Büyüme ile birlikte tarım sektöründe dönüşüm gerekliliği de ortaya çıkmaktadır. Küresel düzeyde tarımsal rekabetin artması, yerli ürünlerin pazardaki konumunu zorlaştırmakta. Tarımda değişim ve dönüşüme ihtiyaç olduğu bir gerçek. Ancak, bu noktada iktidarların izlediği politikalar büyük önem taşıyor. Tarım politikaları sıkça değiştiğinden, çiftçiler bu değişimlere ayak uydurmakta zorlanırken, bir yandan da mevcut kurumsal yapıların yetersiz kalması, güven ortamını zedelemekte. Çiftçiler, bu belirsizlik ortamında yatırım yapmaktan kaçınmakta, sonuç olarak üretim azalmaktadır.
Ayrıca, tarım sektöründe yaşanan kurumsal sorunlar da göz ardı edilmemelidir.

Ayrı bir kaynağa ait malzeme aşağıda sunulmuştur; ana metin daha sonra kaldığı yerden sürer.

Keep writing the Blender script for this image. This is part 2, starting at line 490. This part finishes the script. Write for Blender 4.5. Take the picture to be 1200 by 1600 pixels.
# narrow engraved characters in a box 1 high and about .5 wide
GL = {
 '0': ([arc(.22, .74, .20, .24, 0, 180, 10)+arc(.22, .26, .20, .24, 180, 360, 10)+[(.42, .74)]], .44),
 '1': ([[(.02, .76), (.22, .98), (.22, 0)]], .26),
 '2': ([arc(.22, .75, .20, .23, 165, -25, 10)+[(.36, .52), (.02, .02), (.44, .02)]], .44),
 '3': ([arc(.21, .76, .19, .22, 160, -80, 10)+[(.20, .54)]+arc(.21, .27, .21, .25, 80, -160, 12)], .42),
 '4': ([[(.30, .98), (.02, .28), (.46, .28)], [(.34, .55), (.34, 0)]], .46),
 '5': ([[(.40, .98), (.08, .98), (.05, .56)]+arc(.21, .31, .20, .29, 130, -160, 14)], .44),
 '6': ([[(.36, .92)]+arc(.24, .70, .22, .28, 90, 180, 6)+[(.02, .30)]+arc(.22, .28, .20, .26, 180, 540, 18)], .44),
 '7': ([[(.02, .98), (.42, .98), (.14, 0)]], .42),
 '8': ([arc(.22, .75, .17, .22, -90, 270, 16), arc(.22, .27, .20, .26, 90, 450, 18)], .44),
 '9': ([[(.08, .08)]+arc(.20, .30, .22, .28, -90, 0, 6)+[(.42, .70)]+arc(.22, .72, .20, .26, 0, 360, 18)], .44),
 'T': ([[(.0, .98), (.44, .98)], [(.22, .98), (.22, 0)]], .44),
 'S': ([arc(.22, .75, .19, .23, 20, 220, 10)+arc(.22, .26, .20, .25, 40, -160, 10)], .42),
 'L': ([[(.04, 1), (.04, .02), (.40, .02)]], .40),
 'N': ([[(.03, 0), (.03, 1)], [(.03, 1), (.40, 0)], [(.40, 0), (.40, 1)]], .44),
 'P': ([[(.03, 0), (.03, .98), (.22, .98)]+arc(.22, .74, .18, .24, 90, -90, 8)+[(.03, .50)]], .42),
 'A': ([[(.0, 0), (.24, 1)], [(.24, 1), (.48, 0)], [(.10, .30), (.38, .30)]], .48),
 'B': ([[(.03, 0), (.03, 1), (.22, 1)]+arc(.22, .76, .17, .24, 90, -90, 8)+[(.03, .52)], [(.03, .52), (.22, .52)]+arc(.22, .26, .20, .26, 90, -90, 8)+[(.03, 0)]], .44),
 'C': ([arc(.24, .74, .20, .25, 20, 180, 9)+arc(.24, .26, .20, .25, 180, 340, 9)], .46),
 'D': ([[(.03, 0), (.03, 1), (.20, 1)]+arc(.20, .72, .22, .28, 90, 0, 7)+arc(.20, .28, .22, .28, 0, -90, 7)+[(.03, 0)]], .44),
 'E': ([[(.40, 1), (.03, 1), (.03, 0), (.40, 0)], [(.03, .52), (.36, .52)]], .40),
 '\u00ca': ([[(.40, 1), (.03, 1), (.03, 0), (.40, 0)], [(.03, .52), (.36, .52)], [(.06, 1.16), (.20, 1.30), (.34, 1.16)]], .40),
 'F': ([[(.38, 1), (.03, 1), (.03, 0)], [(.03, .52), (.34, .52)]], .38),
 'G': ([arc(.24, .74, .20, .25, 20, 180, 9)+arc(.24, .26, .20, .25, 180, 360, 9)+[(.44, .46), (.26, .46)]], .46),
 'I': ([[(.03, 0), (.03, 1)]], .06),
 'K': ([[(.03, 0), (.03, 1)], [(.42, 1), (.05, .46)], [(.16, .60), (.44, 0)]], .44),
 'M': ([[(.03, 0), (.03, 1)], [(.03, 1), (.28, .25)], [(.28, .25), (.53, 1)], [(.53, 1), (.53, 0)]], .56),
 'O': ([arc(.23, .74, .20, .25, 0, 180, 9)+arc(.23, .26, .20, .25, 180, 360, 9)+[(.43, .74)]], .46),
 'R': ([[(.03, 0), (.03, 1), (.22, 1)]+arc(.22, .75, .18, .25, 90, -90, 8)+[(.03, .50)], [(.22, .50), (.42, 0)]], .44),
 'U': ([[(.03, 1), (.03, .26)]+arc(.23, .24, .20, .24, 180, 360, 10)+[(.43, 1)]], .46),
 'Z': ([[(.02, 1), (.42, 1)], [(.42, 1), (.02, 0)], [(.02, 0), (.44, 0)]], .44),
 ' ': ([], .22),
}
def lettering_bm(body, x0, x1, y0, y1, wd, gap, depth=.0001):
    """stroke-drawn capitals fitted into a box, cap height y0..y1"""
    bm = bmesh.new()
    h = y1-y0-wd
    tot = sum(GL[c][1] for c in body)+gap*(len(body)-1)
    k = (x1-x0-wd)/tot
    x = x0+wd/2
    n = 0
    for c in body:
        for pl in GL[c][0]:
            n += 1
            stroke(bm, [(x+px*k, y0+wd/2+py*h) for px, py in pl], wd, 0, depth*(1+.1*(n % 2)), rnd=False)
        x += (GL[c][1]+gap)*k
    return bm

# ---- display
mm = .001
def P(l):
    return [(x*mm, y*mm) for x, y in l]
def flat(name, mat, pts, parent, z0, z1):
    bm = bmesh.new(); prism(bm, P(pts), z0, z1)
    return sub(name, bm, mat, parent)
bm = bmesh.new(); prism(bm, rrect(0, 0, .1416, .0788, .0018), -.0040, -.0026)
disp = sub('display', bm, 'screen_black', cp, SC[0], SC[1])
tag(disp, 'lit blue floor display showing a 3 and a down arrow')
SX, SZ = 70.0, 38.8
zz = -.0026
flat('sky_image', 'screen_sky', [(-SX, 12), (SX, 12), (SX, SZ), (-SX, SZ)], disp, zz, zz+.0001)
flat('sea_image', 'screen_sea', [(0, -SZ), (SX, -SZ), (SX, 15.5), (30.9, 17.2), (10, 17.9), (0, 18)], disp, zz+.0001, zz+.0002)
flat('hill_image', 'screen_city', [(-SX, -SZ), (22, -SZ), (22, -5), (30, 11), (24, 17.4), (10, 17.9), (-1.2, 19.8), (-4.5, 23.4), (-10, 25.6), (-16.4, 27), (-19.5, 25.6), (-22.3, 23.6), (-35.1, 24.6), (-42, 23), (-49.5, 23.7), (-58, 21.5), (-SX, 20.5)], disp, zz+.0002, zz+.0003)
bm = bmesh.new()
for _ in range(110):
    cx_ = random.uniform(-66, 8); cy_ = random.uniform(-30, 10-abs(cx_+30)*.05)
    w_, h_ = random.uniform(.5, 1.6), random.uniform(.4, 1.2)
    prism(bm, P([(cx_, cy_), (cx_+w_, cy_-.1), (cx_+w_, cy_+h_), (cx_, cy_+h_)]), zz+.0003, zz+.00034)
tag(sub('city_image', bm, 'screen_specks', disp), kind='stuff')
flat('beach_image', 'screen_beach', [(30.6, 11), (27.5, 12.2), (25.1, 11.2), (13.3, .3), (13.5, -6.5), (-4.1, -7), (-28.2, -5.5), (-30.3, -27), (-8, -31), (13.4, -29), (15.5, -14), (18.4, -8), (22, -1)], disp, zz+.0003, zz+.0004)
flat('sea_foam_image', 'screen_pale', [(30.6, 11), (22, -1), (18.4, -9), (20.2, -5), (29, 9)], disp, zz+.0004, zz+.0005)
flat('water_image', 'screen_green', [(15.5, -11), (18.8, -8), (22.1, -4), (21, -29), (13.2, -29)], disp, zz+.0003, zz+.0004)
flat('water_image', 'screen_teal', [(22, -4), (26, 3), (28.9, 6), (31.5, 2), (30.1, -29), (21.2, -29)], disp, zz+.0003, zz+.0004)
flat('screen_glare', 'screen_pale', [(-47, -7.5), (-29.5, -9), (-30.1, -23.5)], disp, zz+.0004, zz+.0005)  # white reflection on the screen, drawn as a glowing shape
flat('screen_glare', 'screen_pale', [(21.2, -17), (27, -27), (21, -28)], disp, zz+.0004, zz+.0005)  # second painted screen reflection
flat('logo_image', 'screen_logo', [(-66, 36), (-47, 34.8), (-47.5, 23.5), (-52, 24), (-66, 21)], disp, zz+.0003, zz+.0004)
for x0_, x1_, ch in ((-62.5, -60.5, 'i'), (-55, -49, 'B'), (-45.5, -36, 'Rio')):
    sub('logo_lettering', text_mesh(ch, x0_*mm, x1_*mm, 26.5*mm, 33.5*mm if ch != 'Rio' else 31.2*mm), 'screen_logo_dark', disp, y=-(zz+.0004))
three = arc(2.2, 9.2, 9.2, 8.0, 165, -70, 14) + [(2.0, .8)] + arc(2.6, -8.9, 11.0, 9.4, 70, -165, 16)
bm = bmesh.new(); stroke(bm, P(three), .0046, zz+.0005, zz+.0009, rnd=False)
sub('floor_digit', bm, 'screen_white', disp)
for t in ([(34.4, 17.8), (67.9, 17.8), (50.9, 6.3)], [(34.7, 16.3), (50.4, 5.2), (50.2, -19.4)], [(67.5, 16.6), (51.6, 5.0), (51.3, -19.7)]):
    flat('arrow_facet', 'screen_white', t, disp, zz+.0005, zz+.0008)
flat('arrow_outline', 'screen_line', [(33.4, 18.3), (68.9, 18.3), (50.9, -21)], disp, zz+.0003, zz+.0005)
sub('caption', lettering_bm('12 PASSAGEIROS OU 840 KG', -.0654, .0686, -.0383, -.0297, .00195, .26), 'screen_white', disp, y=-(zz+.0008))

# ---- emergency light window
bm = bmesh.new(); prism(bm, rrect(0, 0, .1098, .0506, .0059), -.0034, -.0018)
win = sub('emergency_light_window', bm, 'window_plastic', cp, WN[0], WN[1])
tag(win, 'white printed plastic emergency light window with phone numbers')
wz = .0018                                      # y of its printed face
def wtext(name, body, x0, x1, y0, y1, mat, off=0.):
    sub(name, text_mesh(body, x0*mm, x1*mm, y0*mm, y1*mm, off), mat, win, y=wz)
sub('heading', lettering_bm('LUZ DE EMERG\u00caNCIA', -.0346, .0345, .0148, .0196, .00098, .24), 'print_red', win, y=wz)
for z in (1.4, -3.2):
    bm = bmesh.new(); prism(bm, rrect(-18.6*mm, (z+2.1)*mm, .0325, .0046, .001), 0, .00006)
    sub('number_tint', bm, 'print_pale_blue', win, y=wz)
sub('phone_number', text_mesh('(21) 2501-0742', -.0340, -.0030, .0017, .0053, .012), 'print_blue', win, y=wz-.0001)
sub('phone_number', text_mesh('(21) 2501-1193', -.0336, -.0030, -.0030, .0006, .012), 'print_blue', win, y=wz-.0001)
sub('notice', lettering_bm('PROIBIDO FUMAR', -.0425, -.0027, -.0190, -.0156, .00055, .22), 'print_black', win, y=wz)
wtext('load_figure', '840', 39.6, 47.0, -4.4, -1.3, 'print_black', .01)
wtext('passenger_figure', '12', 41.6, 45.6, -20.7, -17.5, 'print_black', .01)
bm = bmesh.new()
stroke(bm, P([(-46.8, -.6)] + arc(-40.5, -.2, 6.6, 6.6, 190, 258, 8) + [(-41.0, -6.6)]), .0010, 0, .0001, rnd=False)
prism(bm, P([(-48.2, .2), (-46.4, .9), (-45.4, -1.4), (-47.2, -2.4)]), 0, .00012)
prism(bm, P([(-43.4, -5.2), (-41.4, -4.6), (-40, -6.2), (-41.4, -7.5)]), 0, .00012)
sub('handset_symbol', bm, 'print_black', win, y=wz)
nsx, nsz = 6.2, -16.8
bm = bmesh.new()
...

Tarımda kooperatifleşmenin yetersizliği, çiftçilerin birleşerek daha güçlü bir yapı oluşturmasını engellemekte, dolayısıyla karar alma yetkileri de azalmaktadır. Ekonomik büyüme sağlansa dahi, bu durum tarım alanında sürdürülebilir bir gelişmeyi mümkün kılmamakta. Kooperatifler, tarımsal üretimi bir araya getirerek güçlendirecek bir yapı oluşturabilir, bu sayede kaynakların daha verimli kullanılması sağlanabilir.
Sonuç olarak, ekonomik büyüme verilerine bakıldığında, tarım sektöründeki olumsuz gelişmelerin nedenleri arasında sanayi ve hizmet sektörlerine olan aşırı odaklanma, gelir eşitsizliği ve kurumsal sorunlar başı çekmektedir. Bu sorunlar çözülmeden, sadece ekonomik büyümeye odaklanmak, tarım sektörünün geleceği açısından büyük riskler taşımaktadır. Tarımın desteklenmesi, artırılacak yatırımlar ve doğru politikalar ile mümkün olabilir. Türkiye gibi tarıma dayalı bir ekonomi için, tarımın rehabilitasyonu, sadece ekonomik büyüme açısından değil, ülkenin gıda güvenliği ve toplumsal refahı açısından da hayati bir öneme sahip olmaktadır.